The Protective Bubble
One of the first decisions the Bankman family made was to stop reading the news coverage. With hundreds of stories being written about the case, Joe and his partner Barbara Fried realized they had to ask themselves a crucial question: what’s going to help me survive till the next day?
“Is reading this account by reporter who’s just reporting and doesn’t really know the facts going to be helpful to me?” Joe explained. “And often the answer is no. That’s no matter what they’re going to say. So, one protective thing is we quit reading the news.”
This decision had an unexpected benefit. Joe found that when he stopped following news about his family’s crisis, he also stopped obsessing over national news in general. The strategy of creating a protective bubble around the family unit became essential for their survival.
The face-to-face interactions told a different story than the media narrative. Joe discovered that when he was teaching his Stanford classes, students weren’t thinking about the headlines. They were focused on understanding tax law, on how the material would affect them as future lawyers and citizens. The personal connections remained strong even when institutions wavered.
Institutions vs. People
Joe’s experience revealed a stark contrast between how individuals and institutions responded to his family’s crisis. While Stanford initially didn’t want him teaching for a couple of years, his students and colleagues remained supportive. The university’s institutional fear conflicted with the genuine relationships he had built.
But the institutional challenges went beyond his workplace. Banks began “debanking” the family, closing their accounts without explanation. “All of our banks debanked us,” Joe said. “And that’s a small thing. But you actually need a bank because you’ve got credit cards and you don’t have that much money anymore. And what are you going to do without a bank?”
This debanking happened repeatedly. When Joe tried to open individual accounts, thinking the Bankman-Fried name might be the issue, he was rejected again. It’s a reality that many families facing federal cases discover, but one that comes as a shock when you’re trying to manage basic necessities like electricity bills.
The Courtroom Reality
The trial lasted over a month, and for Joe and Barbara, it meant sitting through daily testimony where, as Joe put it, the government would say “the worst things on earth about your child.” The power imbalance became starkly apparent.
“Until you see the power of our government working against you, you have no idea how powerful it is,” Joe observed. “It’s like, however powerful you might think you are, you are nothing compared to that and just have no power.”
The family’s interaction with Sam during the trial was severely limited. He would be delivered to the courtroom around 5 AM, kept in a holding cell, then marched out in handcuffs just before proceedings began. Sometimes Joe and Barbara could catch their son’s eye. Sometimes a federal marshal would show humanity and allow them to briefly ask how he was doing and tell him they loved him.
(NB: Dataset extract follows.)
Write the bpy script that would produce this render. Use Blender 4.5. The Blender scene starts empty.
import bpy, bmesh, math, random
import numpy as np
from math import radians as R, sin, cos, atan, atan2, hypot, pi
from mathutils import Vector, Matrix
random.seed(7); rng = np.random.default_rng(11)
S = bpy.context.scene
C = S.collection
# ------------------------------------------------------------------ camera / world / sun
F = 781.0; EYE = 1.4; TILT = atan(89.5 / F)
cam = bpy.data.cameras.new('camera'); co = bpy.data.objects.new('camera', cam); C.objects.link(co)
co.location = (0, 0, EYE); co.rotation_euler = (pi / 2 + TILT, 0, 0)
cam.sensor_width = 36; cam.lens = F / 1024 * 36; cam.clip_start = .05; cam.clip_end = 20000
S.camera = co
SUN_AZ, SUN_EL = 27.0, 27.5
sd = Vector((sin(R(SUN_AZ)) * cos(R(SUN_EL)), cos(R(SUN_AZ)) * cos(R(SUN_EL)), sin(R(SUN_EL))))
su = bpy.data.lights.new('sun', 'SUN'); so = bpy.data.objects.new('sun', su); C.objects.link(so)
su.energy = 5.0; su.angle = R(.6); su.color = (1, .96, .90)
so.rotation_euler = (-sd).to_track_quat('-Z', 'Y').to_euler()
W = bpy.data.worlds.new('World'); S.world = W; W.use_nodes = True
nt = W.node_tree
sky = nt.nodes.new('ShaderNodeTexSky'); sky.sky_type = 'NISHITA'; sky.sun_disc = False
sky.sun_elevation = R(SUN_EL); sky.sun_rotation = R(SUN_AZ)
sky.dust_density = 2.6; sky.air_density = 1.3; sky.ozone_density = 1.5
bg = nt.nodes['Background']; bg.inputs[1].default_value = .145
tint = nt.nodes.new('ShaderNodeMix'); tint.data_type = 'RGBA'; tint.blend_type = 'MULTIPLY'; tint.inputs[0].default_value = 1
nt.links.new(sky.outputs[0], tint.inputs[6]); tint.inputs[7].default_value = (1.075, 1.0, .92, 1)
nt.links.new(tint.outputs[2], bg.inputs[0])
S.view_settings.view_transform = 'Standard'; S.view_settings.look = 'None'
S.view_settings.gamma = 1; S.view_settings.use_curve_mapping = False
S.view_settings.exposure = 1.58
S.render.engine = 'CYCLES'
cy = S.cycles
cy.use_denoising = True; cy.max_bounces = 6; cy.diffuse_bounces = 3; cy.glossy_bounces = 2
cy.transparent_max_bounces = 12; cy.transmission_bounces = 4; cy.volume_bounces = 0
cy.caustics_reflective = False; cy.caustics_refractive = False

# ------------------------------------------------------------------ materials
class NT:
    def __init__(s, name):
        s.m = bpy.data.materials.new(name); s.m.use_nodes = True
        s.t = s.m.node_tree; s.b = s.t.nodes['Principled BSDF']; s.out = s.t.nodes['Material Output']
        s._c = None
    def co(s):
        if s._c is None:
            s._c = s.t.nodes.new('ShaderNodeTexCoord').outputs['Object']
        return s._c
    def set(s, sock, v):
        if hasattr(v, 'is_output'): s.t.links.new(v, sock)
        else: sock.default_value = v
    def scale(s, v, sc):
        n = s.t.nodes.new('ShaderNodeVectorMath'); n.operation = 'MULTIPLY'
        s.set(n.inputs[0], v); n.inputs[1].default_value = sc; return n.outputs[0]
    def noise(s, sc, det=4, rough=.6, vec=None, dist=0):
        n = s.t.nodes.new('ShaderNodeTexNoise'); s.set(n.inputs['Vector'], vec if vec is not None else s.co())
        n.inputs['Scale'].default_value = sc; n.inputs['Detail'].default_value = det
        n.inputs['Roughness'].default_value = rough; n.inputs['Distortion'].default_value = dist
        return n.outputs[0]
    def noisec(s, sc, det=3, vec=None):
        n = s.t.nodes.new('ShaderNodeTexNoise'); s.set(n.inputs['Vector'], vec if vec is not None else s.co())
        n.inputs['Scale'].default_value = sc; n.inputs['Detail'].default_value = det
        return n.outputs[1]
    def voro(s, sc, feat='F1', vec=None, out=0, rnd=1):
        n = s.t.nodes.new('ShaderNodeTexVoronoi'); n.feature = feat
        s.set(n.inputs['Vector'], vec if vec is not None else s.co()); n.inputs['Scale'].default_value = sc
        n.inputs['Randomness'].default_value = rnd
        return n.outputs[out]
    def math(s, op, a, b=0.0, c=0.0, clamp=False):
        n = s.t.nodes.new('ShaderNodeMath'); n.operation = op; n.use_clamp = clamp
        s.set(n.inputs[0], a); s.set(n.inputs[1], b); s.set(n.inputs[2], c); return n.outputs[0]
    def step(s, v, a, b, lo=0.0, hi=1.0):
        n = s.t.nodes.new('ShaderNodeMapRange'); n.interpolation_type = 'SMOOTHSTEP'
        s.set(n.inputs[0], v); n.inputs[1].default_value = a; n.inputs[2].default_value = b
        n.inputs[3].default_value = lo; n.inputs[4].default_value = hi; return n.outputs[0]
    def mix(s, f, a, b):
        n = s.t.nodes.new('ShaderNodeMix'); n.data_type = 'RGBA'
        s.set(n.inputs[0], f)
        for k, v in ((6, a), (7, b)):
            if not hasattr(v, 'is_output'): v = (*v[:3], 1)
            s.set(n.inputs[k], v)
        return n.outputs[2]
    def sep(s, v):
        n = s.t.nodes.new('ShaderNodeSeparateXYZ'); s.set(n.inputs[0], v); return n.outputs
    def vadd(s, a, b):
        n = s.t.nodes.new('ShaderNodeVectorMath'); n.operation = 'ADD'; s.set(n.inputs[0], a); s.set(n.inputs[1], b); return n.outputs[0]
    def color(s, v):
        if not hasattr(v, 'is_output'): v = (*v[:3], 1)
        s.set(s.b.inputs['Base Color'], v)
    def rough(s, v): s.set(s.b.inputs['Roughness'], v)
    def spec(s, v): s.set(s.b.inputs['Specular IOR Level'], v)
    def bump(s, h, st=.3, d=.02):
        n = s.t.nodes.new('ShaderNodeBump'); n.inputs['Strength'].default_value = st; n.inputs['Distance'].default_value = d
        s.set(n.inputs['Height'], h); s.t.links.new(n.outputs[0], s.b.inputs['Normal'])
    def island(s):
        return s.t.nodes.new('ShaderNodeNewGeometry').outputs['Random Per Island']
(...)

Surrounded by reporters every day as they entered and left the courthouse, Joe eventually developed a strategy of simply posing for pictures to speed up their exit. “I know you need a picture. How about we just pose for your pictures and then you let us leave,” he would tell them. The high point of each day became getting on the subway car where they could blend in as just regular people.
Living the New Reality
When I asked Joe about their life now, he was clear that their old life ended when the wave hit. Every day is now defined by prison visits, legal appeals, and compliance with visiting rules. Budget considerations for travel. Saving dates for court appearances. Constant communication with lawyers.
“Everything you can imagine a loving parent would do, you’re doing,” he explained. “So there’s no day that is like your old life, that is gone.”
The prison visiting process itself became another source of trauma. Visits are limited to half a day per week, on prescribed times, with strict dress codes that aren’t always clear. Joe and Barbara have traveled 400 miles to Los Angeles only to be turned away for paperwork issues or clothing violations. When they’re rejected, Sam doesn’t know why his parents didn’t show up.
“When we’re turned away, it’s not like Sam knows what’s happening,” Joe said. “Your child, your parents just don’t come.” The uncertainty can last days before communication gets through about what happened.
The Biggest Takeaway
After living through this nightmare for nearly two years, Joe’s perspective has shifted in a specific direction. When I asked him about his biggest takeaway, he looked up at the ceiling for a moment before answering.
“I think it’s people versus institutions,” he said. “This hasn’t at all hurt my faith in people. In fact, I’m more pro people than ever before. A lot of people under terrible circumstances have time to be kind from guards to other inmates to a lot of people you don’t know. I think institutions not so.”
He’s seen extraordinary kindness from unexpected places. Prison guards who didn’t have to show compassion but were moved by a parent’s grief. Students and colleagues who remained supportive. Strangers who offered help when they didn’t have to.
But institutions, he discovered, operate differently. They’re driven by fear, liability, and self-preservation in ways that individual humans often aren’t. The contrast has been sobering and has fundamentally changed how he views the world.
Joe and Barbara continue to fight through appeals while building a new life defined by supporting their son. They’ve learned to adapt to circumstances they never imagined facing, discovering reserves of resilience they didn’t know they possessed. The tidal wave changed everything, but it didn’t wash away their determination to show up for family when it matters most.